'What Are The Odds' Review: High On Quirk, But Where Is The Warmth?

What Are The Odds' aesthetic, that's a quarter portion Wes Anderson film and three-quarter portions of a Prateek Kuhad music video, quashes its sincerity.

Megha Ramaswamy’s What Are The Odds spells out its intentions in the very first scene of the film. The always-charming Abhay Deol is standing near a beach, with a pup in his hand, where he tells us to brace ourselves for this gair-mamooli (unusual) story of a boy meets girl. It’s an unusual word for Hindi cinema’s lexicon, and even more unusual way to begin a film that’s largely in English.

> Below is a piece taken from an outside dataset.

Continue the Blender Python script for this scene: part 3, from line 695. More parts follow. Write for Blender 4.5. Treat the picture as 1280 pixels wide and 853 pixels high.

So much so that it might even appear as a retrospective measure to ease the audience into a story that takes time to find its feet. What better way than to employ Abhay Deol as the narrator to warn us about the story’s gair-mamooliness, as we try to make sense of the (same old?) swift cuts between the montages of our story’s two primary characters, as they wake up and get ready for school.

15-year-old Vivek (a perpetually teenage-looking Yashaswini Dayama), is the odd girl in class who throws around words like ‘revolution’ and ‘propaganda’ without necessarily meaning it. 18-year-old Ashwin (Karavir Malhotra), is the typical nerdy ‘head boy’ who (probably) chews his food 32 times before swallowing, and tries to sneak into an exam hall to get a look at a question paper he hasn’t been allowed to sit for. While we’re at the school, it probably warrants a mention that writer-directors could probably do better to come up with a half-decent trigger for stories. For a film that rests on these two characters not being able to sit for an exam, and thus spending the day together, Ramaswamy’s trigger is so unabashedly contrived… it’s hard to imagine that it happened in an Indian school. Two teenagers leaving an exam-center without any teacher asking any questions, except for one caricatured teacher shoo-ing them away, seems highly improbable.

Missing out on a ‘Hindi scholarship exam’, the two teenagers escape school and make their way through a bar (called Baar Bar), prevent a suicide, learn about each other’s partners, bury a pet, and in one of the most ‘eccentric’ manner possible… get jailed for trying to free caged birds and animals. It’s about youth adventure, it’s about coming-of-age, it’s probably also about shining a light on what is ‘weird’ and could also be ‘magical’. But the overwhelming aesthetic of the film, that looks a quarter portion Wes Anderson and three-quarter portions of a Prateek Kuhad music video, seems to be quashing any sincerity in the film’s message. It’s pretty to look at, but the aesthetic can hardly compensate for the flimsy emotional core.

Apart from the two teenage characters, Ramaswamy’s film casts Abhay Deol and Priyanka Bose as the respective partners for Vivek and Ashwin. Abhay Deol is Val, the lead singer for an outfit calling themselves ‘The Kapoors’. Priyanka Bose is an avant-garde artist, who seems to be pushing the boundaries of art and science at the same time. Co-produced by Abhay Deol, who, for the record, definitely should do something about his unchanging physicality since Happy Bhag Jaayegi (2016). That same hair, the same charm that won us over in Oye Lucky Lucky Oye (2008), that effortless smirk. Maybe someone should tell him that he can’t do it all by himself, definitely not sing. Deol’s lack of musicality is all too visible, especially when he’s standing beside Paresh Kamath.

What Are The Odds is reminiscent of another Netflix film, Brie Larson-starrer, Unicorn Store. The 2017 film, also Larson’s debut as director, was at least sincere in its pursuit of ‘magic’ through the eyes of its eccentric protagonist. Ramaswamy’s film, on the other hand, has too many loose threads to be considered as a single yarn. The quirk is only for effect beyond a point, as the film limps towards its conclusion in its 85th minute, after which the credits follow.

As the world drags itself deeper into cynicism, the message at the core of Megha Ramaswamy’s What Are The Odds, to show us the magic in everyday life, is a noble one. But the film doesn’t possess the requisite vocabulary to sell its adventure. After all, even the most fantastical adventures need some grounded conflicts.